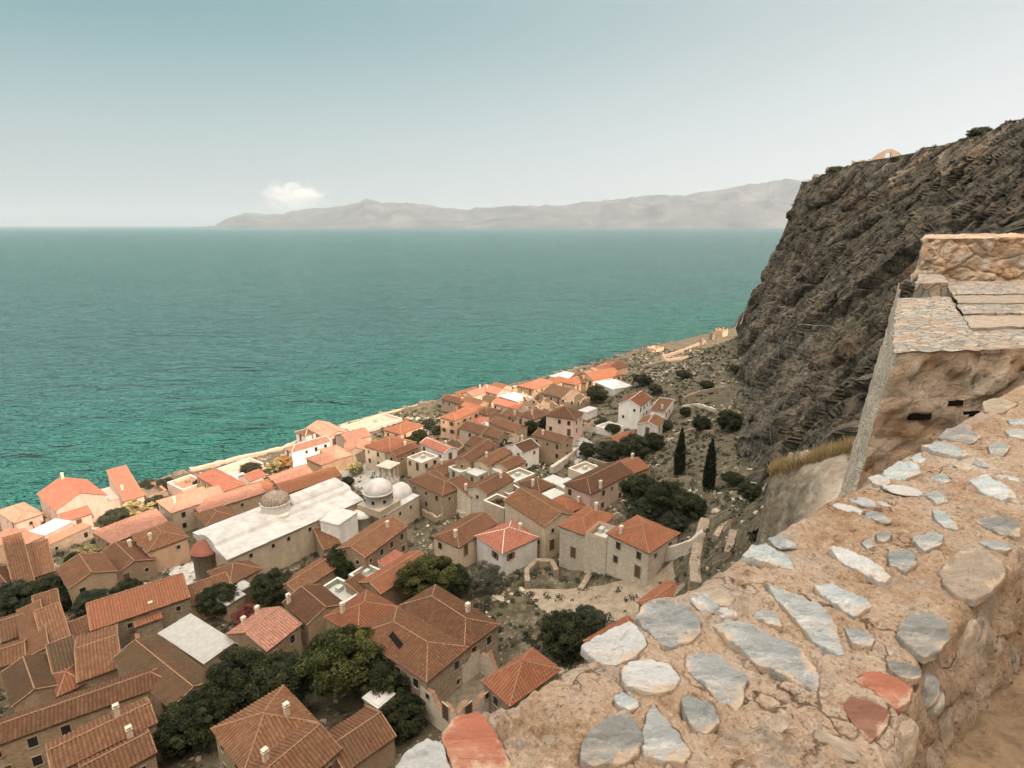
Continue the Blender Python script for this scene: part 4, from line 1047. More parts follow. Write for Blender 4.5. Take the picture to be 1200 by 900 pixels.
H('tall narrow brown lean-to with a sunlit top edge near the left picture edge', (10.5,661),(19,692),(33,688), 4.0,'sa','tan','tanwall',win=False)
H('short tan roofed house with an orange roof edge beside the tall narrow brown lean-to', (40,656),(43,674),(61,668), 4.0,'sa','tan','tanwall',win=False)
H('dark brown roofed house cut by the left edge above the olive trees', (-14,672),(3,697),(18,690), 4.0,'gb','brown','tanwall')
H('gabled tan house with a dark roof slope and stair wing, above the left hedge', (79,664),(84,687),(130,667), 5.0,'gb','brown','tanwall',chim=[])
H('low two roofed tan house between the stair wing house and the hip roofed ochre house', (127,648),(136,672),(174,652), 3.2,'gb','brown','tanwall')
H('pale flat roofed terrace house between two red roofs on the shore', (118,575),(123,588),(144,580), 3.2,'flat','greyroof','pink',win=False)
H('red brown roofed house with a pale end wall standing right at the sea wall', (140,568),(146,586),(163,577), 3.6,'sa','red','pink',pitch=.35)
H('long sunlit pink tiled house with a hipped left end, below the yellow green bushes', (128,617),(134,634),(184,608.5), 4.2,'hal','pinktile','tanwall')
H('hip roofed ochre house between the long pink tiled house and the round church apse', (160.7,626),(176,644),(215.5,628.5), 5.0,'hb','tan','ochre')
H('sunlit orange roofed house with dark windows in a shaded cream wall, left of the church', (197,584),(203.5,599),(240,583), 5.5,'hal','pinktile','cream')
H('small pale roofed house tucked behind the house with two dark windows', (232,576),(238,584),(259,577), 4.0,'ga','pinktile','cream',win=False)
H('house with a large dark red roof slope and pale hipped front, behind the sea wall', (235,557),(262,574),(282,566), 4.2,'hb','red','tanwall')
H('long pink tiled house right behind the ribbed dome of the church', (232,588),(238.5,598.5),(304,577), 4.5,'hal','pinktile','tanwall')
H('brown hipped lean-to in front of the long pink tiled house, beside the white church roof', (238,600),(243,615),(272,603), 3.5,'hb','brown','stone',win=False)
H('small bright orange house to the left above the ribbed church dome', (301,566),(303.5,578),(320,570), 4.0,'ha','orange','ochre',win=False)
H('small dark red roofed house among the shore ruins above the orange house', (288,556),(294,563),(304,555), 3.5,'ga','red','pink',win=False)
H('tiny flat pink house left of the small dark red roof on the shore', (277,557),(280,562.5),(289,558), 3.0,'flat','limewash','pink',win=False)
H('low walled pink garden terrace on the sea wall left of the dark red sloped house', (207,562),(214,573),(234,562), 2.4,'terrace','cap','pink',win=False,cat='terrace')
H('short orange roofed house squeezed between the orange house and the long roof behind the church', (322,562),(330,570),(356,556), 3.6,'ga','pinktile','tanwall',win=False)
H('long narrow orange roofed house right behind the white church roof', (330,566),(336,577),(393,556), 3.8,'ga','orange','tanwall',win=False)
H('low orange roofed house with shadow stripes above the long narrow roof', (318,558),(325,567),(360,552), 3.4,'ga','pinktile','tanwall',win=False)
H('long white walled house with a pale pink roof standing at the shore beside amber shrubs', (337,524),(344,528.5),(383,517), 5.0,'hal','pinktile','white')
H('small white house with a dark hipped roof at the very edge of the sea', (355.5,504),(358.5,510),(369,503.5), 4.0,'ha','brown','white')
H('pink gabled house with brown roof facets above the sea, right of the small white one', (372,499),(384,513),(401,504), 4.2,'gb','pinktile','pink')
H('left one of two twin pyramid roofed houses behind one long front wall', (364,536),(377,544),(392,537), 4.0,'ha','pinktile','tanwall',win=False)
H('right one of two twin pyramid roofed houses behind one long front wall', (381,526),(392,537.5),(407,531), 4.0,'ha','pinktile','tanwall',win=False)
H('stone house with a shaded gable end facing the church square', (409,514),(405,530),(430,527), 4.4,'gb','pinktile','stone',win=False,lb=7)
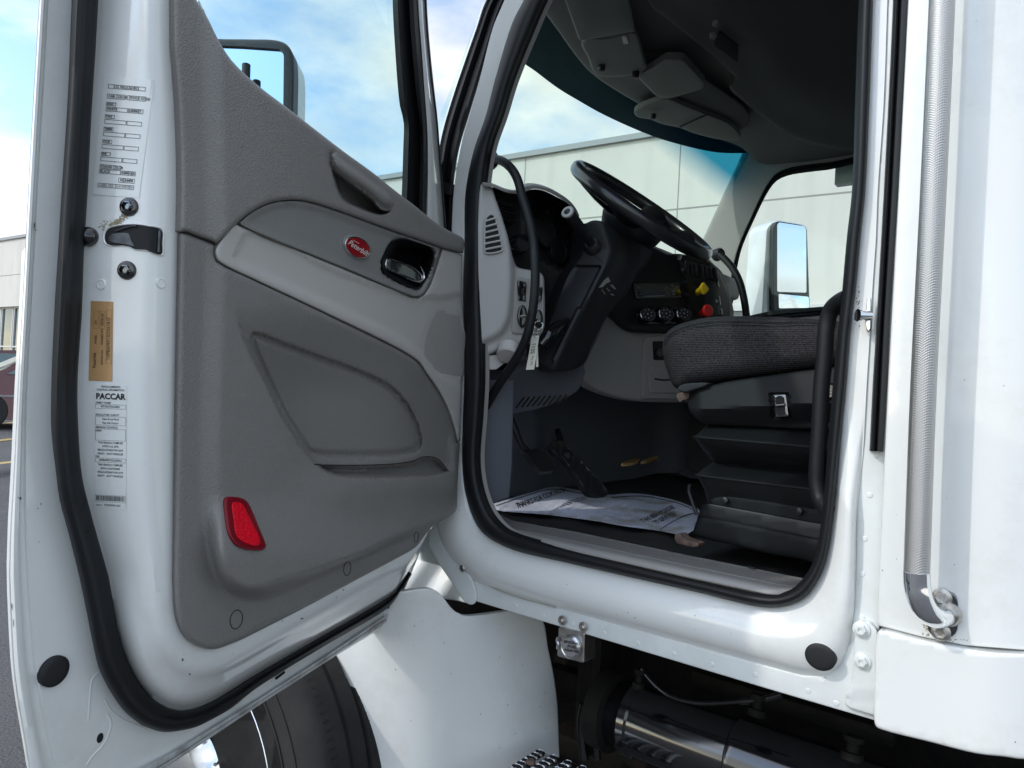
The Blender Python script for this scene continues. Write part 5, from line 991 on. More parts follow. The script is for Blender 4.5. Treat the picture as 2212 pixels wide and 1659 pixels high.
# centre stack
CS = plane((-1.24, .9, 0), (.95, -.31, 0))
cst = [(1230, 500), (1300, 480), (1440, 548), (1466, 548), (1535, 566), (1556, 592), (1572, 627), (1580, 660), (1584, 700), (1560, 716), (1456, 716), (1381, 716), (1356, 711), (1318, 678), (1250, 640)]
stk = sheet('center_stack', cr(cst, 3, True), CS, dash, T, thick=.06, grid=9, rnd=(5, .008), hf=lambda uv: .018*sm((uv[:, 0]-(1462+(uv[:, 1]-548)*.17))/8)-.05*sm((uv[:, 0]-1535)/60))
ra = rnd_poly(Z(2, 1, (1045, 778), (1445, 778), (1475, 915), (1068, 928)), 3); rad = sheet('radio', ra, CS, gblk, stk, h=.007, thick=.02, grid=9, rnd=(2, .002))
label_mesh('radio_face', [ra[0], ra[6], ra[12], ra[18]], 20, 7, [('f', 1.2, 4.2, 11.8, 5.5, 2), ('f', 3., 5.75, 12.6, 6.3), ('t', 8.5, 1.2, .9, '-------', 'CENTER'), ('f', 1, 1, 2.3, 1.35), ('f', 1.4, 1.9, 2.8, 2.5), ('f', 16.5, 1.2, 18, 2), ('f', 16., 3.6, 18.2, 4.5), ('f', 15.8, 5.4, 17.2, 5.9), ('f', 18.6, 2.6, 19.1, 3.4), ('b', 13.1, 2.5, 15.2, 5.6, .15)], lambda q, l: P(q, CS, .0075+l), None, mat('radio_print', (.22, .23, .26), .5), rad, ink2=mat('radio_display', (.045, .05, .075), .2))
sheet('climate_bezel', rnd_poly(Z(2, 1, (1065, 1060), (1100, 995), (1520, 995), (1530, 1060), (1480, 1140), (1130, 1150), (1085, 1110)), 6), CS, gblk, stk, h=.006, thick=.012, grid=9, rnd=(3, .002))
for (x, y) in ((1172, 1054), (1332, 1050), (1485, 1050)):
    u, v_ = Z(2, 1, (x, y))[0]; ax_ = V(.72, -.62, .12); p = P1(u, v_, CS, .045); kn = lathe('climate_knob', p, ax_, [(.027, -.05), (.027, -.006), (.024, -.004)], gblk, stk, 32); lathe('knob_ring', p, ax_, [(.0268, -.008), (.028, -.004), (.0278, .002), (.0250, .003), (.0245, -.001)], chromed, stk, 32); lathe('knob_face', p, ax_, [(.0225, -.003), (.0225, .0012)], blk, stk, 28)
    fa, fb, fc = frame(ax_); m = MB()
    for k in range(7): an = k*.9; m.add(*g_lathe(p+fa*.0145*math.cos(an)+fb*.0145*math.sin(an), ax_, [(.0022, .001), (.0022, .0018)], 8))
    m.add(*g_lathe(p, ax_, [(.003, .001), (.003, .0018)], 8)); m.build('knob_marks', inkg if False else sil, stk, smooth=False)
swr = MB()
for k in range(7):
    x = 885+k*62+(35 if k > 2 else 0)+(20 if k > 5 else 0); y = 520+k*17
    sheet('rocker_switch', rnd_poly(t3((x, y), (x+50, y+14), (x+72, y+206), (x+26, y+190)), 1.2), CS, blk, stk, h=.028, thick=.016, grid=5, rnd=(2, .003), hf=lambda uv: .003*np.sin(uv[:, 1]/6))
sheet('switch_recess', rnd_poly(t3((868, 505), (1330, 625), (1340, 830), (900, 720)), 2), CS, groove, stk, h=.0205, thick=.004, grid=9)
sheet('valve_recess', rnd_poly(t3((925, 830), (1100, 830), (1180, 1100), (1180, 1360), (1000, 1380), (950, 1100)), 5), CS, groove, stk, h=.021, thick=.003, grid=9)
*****
#### PROBLEM DETAILS
Across the records above, count the lines holding "part" and reply with that number alone.

#### TASK SOLUTION
2